GOLD HILL — Randall Smith knows he has a life most people would envy.

His property off Old Beatty Ford Road includes a 100-acre tree farm with a good stand of pines. He has some chickens for eggs, bees for honey and a trusty dog named Millie to scare off any prowlers. He’s thinking seriously about getting back into making molasses again.

Smith and his wife, Ann, have lived in this corner of the world for 43 years, long enough to enjoy their in-ground pool and cherish seven grandchildren, with another on the way.

“Well, here’s the tree,” Smith says, his eyes running toward the top of a red oak next to the pool building.

The tree is about 75 feet high and looks as though it has been unzipped of its bark from top to bottom on two sides. Lightning did this – what Smith considers a “superbolt,” unlike anything he has ever seen.

The bark the lightning removed was splintered and scattered everywhere, like onions on an omelet at the Waffle House. Shards of bark were thrown some 50 yards from the tree.

“I suspect that tree is split inside,” Smith says. “It was like dynamite going off.”

The red oak is a dead oak.

One of the splintered projectiles from the tree put a hole in the side of the pool building. The lightning also fried a computer, printer and pool radio that Smith kept in this shed. After the storm and lightning strike, the pool was littered with leaves, limbs and bark.

The pool umbrellas also had blown into the water.

The storm blew through about 4 p.m. July 15. Randall and Ann weren’t home.

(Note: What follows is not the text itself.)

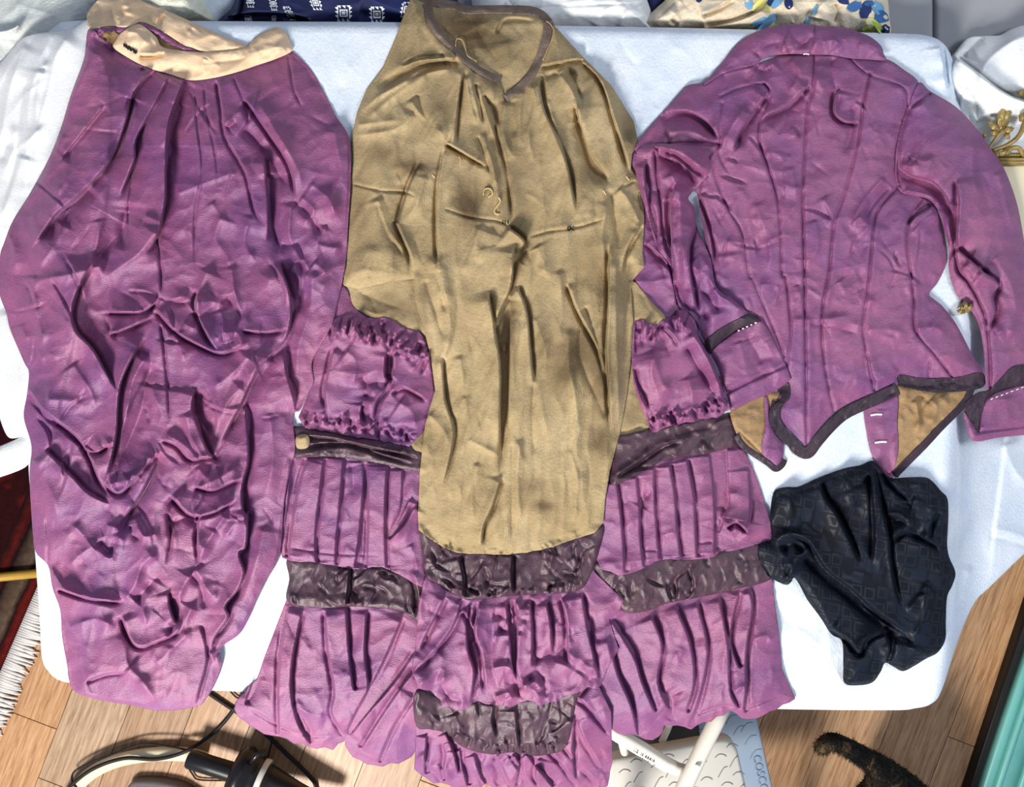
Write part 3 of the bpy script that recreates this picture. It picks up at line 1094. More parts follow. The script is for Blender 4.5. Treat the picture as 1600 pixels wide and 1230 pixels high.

They were attending a funeral in China Grove.

Driving toward the service that day, Randall saw the storm brewing in the northwest.

“Boy, I hope that cloud goes down to us,” Randall told Ann. He thought their property could stand some rain.

In hindsight, Randall says now, “I didn’t want it that bad.”

Randall’s brother, who lives in the town of Faith, watched the storm cloud’s progress that same afternoon.

“He said it went straight toward Gold Hill,” Randall says.

His daughter and her family heard the lightning hit the red oak from their house, which is a considerable distance across the road.

“They knew it was a really bad one,” Randall says, describing how the storm actually took down a few other trees.

Anna Lynne Marino — Randall’s 7-year-old granddaughter — says her father ran over to the Smiths’ house when the storm was over and took photographs.

From her place across the road, the little girl said, it sounded “like a bomb.”

“Yeah, we heard it,” she confirmed. “It was scary.”

Smith guesses the red oak was about 80 years old. It stood next to the horseshoe pit, and many of the players used to lean against it before their turns to throw. The oak also provided the best shade for that corner of the pool and patio.

In the near future, Smith will have to call in a professional tree service to have it removed.

Smith knows there wasn’t anything he could have done, even if he had been home.

“Lightning’s going to go where it wants to go,” he says.

But he wonders just how powerful that particular lightning strike was.

“I wish there was some way to measure lightning bolts,” he says.

The story of Superbolt has many silver linings: No one hurt or electrocuted. It didn’t hit the house.

“And at least it didn’t get my chicks,” Smith adds.